The conflict in this book is easily identifiable. The Great Depression is forcing people to leave their homes in the hope for work somewhere. The story is about tenant farmers mostly, who are forced from the farms that they tend to by bankers and tractors. They know that they can not stay in the desolate place that was once their home. A drought has taken over and there is not enough healthy crop for them to stay and live of the land in Oklahoma. The losses dealt with in this book is that the families have to sell all of their possessions at insanely low prices to try and have enough money to buy a crappy car that the dealership has just made very expensive. Some of the cars do not make it to where they are going and they have thrown away their possessions and the money that they made from them. There are not really any gains in this story other than the family comes closer together. Another loss is that once the Joads reach California, after selling all of their possessions and buying a truck they venture to California or the promise land, they realize that there is no work. They traveled all this way for nothing. Eventually though they are able to find enough work to make them money for some food and some liquor, which only solves temporary problems.

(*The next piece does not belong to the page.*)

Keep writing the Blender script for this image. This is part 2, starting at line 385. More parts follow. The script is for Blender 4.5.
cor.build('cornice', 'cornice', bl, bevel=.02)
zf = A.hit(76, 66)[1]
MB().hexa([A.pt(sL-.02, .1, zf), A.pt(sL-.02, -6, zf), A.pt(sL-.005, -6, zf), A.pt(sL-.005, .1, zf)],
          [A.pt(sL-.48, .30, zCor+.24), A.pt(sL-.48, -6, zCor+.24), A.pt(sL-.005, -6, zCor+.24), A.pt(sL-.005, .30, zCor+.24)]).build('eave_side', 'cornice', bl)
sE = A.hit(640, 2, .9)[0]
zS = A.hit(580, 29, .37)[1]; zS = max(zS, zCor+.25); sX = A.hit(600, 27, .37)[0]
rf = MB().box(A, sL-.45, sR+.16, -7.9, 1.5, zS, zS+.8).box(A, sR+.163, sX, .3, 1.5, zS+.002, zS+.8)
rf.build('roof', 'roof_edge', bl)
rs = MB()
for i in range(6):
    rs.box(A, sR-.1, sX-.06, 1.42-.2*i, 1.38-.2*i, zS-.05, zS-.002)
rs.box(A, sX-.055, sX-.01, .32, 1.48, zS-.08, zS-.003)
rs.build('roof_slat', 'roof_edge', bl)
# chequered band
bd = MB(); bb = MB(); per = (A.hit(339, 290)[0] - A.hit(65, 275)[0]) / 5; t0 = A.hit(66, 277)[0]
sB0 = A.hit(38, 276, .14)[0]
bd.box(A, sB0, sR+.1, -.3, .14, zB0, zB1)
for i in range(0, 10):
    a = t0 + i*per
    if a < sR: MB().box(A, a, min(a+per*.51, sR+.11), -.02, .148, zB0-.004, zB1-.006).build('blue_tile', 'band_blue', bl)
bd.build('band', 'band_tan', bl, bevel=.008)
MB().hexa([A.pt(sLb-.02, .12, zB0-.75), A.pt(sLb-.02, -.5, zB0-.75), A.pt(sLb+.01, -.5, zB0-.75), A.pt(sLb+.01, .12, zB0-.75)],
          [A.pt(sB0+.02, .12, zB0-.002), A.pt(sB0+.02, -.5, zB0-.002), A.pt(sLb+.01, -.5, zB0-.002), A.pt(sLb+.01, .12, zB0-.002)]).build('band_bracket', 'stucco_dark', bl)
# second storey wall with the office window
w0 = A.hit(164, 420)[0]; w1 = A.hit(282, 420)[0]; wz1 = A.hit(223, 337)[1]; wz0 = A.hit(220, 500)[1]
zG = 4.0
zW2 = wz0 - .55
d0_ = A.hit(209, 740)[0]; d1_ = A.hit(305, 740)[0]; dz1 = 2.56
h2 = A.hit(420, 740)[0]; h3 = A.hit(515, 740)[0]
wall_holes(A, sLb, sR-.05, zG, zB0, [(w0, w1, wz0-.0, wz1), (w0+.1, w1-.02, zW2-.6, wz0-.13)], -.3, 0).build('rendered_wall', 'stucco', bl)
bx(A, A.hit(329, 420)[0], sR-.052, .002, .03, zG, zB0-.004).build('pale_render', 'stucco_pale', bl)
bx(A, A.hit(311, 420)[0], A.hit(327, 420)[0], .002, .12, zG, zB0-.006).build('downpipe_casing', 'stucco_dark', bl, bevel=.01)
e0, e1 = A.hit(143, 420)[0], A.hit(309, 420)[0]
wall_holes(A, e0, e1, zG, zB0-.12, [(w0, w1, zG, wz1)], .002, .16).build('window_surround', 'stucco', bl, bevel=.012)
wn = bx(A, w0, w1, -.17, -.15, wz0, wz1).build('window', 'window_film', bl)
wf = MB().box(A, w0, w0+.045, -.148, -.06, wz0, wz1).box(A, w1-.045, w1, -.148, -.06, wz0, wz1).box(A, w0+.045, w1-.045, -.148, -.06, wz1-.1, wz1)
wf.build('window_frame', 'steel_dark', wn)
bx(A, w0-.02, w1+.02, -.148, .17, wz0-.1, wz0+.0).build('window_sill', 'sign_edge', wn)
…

The family also losses Tom again, after the youngest boasts about how he has killed two people. This is obviously another lost dealt with in this book. He is a good worker and eventually is able to come out of hiding but I wonder how much money he could have made them if he did not have to hide which could have bought them more food. A gain in this story also comes as a loss. Rose of Sharon births a still born baby, loss. But after their temporary home floods, they are forced to retreat to a barn where they find a man and his son. The man sacrificed his food for his kid and his now dying of hunger. He can not digest solid food and needs soup or milk. All of the family leaves the barn except Rose of Sharon and she suckles the man so that he may regain some strength (Steinbeck, Chapter 30).
Steinbeck, John, and Robert J. DeMott. The Grapes of Wrath. New York: Penguin, 1992. Print.